▼ミス・マープルのバカンスでの冒険に、崇高な<運命劇>の予感を感じたあとは、パトリシア・ハイスミスの残酷な<運命劇>などはいかが?

▼まさしく、<運命劇>といえば、ローマとナポリを舞台に、地中海の無慈悲な陽光を浴びながら、アラン・ドロンがやるせない犯罪劇を演じ切った『太陽がいっぱい』の原作者、パトリシア・ハイスミスを忘れることはできないだろう。

▼彼女が描くクライム・ストーリーには、いつも、不条理なほど事件に翻弄されながら、いつ訪れるとも知れぬ成功や、ささやかな安息を求めて、むなしく運命に抗う人間たちの追い詰められた姿が、非情ともいえる鮮やかさで浮かびあがる。

▼冬のエーゲ海が舞台の『殺意の迷宮』にもやはり、逃れようもなくオブセッションに憑かれた者たちの、やりきれない心理劇が、抑制の効いた筆致で描かれている。

▼アテネの安宿で鬱屈した日々をおくる青年ライダルは、アメリカの大学を卒業後、母親が残してくれた僅かばかりの遺産でヨーロッパを放浪している。

▼彼の屈折した心の中では、偉大すぎた父親への愛憎がいまだにうずまいているのだ。

▼そんな彼のまえに、父親にうりふたつの男が現れた。

▼アメリカからヨーロッパへ逃走してきたベテランの詐欺師チェスター。

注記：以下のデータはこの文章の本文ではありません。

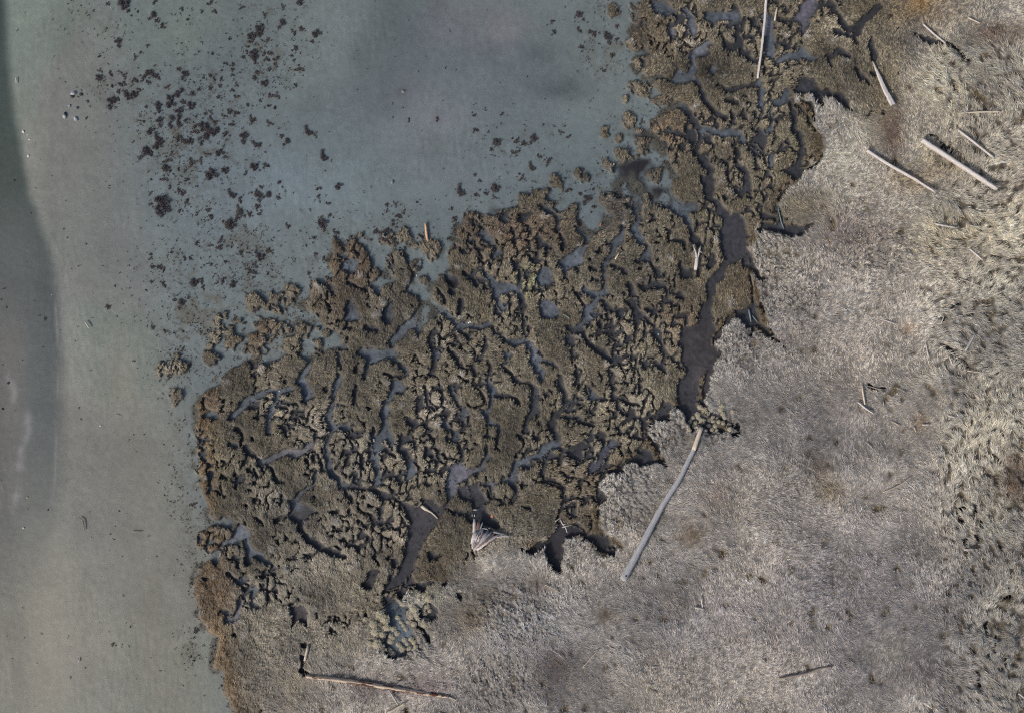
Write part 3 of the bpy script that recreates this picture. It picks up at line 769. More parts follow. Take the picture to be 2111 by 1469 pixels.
# ------------------------------------------------------------------ grass: many thousand blades per cover
ang1 = noise(22, 41); ang2 = noise(45, 42); ang3 = noise(10, 43)
ANG_H = R(118) + 0.65 * ang1 * (1 + 0.6 * strip) + 0.85 * ang2 + 0.20 * ang3
ANG_L = R(70) + 0.28 * ang1 + 0.25 * ang2 + 0.2 * ang3
def blades(name, N, prob, ang, length, width, rise, jitter, coljit, label, tuft=6, spread=0.06, sd=1, ext=60, vmin=0.25, CM=None):
    g = np.random.default_rng(sd)
    px = g.uniform(-ext, 2111 + ext, N); py = g.uniform(-ext, 1469 + ext, N)
    keep = g.random(N) < samp(prob, px, py); px, py = px[keep], py[keep]; n = len(px)
    bright = 1 + coljit * g.standard_normal(n); ta = g.standard_normal(n) * jitter * 0.7; tl = np.exp(0.22 * g.standard_normal(n))
    px = np.repeat(px, tuft) + g.normal(0, spread * PPM, n * tuft); py = np.repeat(py, tuft) + g.normal(0, spread * PPM, n * tuft)
    bright = np.repeat(bright, tuft) * (1 + 0.10 * g.standard_normal(n * tuft)); ta = np.repeat(ta, tuft); tl = np.repeat(tl, tuft)
    ok = samp(VG, px, py) > vmin; px, py, bright, ta, tl = px[ok], py[ok], bright[ok], ta[ok], tl[ok]; n = len(px)
    zz = samp(HZ, px, py) - 0.01; x, y = W(px, py, zz)
    th = samp(ang, px, py) + ta + g.standard_normal(n) * jitter * 0.6
    L = samp(length, px, py) * tl * np.exp(0.2 * g.standard_normal(n)); wd = width * np.exp(0.25 * g.standard_normal(n))
    ri = samp(rise, px, py) * np.exp(0.3 * g.standard_normal(n))
    dx, dy = np.cos(th), np.sin(th); sx, sy = -dy, dx
    e1 = 0.45 * L; h1 = ri * 0.8; e2 = L; h2 = ri * (0.55 + 0.5 * g.random(n))
    tw = g.normal(0, 0.25, n)
    P = np.empty((n, 5, 3), np.float32)
    P[:, 0] = np.stack([x - sx * wd / 2, y - sy * wd / 2, zz], -1); P[:, 1] = np.stack([x + sx * wd / 2, y + sy * wd / 2, zz], -1)
    cx, cy = x + dx * e1, y + dy * e1
    P[:, 2] = np.stack([cx + sx * wd / 2, cy + sy * wd / 2, zz + h1 + wd * tw], -1); P[:, 3] = np.stack([cx - sx * wd / 2, cy - sy * wd / 2, zz + h1 - wd * tw], -1)
    P[:, 4] = np.stack([x + dx * e2 + sx * tw * L * 0.3, y + dy * e2 + sy * tw * L * 0.3, zz + h2], -1)
    b = np.arange(n)[:, None] * 5
    q = b + np.array([0, 1, 2, 3]); tr = b + np.array([3, 2, 4])
    col = lin(samp(VC if CM is None else CM, px, py) + g.normal(0, 5, (n, 1)) * np.array([1, 0.2, -1])) * np.clip(bright, 0.35, 1.9)[:, None]
    col = np.repeat(np.clip(col, 0.005, 0.9)[:, None, :], 5, 1).reshape(-1, 3)
    o = new_mesh(name, P.reshape(-1, 3), q, tr, col, M_grass)
    tag(o, label, 'grass', kind='stuff'); return o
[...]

彼にはコレットという美しい妻がつきそっている。

▼不思議な衝動に導かれて、ライダルは追いつめられたチェスター達の逃亡を助けてしまう。奇妙な縁で、イラクリオン、ハニア、クレタ島と、先の読めない逃避行を続ける三人。いつしかライダルはチェスターの妻コレットに惹かれていく。

▼そして物語は、クレタ島のクノッソス宮殿からパリへ、マルセイユへと舞台を移して、パトリシア・ハイスミスお得意の陰惨な結末に向かって、ひたすら疾走していくのだ。